» **WRITTEN PROBLEM**: Count how many lines hold the string "scene". Give that number alone.
============
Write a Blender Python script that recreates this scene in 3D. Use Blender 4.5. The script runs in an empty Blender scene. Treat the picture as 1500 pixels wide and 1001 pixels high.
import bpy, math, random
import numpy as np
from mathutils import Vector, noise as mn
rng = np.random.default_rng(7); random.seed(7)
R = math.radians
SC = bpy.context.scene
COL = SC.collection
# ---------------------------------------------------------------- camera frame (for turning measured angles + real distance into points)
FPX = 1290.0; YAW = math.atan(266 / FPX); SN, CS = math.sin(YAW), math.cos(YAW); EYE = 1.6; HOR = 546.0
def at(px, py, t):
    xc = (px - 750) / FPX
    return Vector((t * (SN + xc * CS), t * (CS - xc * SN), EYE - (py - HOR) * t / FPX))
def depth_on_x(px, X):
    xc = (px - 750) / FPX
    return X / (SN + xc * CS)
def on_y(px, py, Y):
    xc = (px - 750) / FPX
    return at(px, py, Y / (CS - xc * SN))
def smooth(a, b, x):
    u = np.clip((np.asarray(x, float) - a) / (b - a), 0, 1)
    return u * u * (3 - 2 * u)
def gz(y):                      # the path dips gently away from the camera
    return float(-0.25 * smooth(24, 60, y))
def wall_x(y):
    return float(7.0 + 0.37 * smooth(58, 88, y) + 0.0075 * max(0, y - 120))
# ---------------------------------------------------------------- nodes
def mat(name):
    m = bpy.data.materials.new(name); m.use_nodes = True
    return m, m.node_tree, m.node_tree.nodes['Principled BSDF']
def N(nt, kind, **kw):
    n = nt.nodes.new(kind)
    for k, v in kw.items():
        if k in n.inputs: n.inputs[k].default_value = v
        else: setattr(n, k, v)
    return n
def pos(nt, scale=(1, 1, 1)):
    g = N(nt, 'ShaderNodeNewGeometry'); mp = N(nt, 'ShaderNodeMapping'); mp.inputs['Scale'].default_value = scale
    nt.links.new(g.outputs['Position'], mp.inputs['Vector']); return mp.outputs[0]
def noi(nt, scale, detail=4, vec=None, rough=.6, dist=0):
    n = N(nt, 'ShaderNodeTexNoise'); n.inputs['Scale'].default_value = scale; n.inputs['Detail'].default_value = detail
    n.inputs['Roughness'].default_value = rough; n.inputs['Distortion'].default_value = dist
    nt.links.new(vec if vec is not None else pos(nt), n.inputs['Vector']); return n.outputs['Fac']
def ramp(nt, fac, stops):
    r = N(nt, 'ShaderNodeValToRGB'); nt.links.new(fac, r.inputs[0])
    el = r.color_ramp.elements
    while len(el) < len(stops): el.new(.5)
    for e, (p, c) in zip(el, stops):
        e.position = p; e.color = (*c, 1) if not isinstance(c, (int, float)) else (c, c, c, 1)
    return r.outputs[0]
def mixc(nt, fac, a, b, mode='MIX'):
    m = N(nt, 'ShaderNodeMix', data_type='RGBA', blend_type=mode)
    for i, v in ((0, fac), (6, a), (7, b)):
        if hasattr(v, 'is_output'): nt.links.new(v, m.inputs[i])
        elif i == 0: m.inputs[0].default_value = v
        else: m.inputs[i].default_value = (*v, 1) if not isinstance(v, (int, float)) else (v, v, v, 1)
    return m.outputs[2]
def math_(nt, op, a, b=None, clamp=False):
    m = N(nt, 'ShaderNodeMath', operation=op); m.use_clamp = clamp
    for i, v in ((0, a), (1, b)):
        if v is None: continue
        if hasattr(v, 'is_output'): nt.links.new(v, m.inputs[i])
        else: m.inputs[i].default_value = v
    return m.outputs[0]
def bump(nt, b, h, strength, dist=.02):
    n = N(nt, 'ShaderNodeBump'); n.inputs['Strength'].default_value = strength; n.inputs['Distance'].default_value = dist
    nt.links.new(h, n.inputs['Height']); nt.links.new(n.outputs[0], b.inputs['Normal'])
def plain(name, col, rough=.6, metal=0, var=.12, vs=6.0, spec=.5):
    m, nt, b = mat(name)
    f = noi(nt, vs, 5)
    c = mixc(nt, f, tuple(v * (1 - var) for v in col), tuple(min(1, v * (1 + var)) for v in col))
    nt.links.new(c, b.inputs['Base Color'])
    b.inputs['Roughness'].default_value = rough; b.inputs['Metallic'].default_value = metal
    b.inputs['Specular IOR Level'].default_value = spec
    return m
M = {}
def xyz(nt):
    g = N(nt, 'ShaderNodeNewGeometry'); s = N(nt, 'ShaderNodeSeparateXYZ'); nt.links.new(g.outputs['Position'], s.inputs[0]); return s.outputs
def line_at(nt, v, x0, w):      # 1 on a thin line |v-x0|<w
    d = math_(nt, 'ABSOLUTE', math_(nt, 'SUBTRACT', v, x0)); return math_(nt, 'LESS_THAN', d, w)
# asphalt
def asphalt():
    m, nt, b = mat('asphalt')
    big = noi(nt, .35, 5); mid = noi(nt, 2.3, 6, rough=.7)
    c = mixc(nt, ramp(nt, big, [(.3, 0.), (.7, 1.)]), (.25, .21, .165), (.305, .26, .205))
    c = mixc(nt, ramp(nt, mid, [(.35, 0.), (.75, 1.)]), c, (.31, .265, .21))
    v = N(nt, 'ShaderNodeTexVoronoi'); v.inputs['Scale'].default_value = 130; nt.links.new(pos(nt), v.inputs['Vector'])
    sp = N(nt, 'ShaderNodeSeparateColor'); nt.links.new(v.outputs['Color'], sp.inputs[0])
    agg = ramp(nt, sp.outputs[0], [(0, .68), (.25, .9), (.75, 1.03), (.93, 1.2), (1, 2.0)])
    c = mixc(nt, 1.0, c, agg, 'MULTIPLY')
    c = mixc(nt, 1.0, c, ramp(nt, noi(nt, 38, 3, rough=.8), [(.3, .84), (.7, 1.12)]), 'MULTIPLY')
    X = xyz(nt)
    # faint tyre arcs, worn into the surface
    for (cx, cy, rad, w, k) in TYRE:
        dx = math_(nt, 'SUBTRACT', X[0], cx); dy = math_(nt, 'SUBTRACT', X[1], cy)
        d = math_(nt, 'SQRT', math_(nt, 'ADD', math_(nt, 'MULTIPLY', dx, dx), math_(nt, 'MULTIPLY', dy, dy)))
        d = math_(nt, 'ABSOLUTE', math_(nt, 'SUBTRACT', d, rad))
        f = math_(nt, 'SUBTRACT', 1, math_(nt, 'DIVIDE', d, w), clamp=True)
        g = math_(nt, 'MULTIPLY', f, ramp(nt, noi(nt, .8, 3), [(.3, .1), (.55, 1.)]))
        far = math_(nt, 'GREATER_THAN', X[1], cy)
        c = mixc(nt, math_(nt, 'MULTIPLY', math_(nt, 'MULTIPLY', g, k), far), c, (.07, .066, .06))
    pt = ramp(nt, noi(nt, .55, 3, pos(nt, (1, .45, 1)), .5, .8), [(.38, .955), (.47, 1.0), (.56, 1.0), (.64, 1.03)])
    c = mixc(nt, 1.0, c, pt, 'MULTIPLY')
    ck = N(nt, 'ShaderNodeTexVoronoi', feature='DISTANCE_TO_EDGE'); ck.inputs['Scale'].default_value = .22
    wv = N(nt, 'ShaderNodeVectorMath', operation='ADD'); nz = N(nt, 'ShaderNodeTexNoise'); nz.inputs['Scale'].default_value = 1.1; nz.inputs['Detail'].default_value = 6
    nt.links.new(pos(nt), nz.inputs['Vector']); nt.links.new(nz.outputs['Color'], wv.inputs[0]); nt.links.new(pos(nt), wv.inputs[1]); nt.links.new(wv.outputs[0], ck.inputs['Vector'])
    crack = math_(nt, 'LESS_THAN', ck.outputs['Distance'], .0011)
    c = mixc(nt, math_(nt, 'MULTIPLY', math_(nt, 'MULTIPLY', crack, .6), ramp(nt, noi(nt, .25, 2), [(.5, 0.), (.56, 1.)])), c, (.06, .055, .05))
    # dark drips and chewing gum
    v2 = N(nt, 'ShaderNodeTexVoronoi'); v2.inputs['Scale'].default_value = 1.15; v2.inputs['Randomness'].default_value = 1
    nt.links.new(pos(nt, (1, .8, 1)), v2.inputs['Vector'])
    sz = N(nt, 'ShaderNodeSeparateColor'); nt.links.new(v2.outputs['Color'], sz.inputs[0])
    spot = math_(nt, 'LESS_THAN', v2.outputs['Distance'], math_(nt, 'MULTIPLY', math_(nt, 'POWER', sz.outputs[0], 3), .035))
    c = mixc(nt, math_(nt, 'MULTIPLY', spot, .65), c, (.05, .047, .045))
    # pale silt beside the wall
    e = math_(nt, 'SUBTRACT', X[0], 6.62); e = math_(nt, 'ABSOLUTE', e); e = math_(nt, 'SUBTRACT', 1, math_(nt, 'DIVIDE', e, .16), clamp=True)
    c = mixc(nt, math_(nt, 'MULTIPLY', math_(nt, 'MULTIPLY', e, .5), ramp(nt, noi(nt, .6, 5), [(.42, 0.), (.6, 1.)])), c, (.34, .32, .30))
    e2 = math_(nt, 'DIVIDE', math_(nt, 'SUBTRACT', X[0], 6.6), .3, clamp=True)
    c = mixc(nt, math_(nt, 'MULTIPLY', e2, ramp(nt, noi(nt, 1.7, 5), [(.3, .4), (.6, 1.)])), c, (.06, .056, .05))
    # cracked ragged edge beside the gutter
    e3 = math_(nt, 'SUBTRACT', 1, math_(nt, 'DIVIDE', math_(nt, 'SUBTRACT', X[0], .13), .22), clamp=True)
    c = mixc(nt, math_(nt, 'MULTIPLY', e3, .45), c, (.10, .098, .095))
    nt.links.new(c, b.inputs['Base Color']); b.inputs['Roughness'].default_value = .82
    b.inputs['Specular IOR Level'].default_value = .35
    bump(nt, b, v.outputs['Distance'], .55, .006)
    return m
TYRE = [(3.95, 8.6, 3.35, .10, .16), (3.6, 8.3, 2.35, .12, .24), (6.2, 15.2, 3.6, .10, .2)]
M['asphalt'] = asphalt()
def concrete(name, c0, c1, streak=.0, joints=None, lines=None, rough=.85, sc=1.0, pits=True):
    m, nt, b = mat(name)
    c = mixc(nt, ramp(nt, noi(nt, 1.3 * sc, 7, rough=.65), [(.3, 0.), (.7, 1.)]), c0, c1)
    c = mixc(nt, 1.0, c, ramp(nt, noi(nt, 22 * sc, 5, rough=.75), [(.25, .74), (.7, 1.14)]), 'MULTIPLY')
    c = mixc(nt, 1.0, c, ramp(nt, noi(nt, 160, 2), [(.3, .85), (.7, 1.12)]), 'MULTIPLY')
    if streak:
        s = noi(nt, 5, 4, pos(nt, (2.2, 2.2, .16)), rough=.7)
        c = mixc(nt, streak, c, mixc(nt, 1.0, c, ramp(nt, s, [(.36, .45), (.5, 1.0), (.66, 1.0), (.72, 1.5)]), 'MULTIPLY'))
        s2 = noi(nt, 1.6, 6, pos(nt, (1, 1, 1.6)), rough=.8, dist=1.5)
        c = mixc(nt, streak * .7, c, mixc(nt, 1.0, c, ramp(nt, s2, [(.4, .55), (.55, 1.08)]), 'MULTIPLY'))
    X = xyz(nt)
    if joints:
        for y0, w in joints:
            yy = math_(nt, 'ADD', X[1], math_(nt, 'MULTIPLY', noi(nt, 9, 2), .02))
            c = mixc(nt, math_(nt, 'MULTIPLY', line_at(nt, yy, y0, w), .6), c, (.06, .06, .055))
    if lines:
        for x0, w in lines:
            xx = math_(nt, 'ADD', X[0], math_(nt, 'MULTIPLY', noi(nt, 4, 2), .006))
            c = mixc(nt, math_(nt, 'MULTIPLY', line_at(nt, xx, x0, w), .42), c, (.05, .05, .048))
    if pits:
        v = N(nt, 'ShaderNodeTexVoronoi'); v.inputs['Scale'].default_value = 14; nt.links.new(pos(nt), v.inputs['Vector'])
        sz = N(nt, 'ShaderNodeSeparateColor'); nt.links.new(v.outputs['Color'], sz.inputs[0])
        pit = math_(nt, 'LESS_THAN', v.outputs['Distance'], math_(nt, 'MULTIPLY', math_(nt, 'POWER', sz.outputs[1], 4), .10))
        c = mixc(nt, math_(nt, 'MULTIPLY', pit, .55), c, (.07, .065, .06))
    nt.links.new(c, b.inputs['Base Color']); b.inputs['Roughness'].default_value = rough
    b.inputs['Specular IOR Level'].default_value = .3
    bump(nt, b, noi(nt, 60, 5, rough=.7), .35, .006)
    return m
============
» **SOLUTION TO THIS TASK**: 2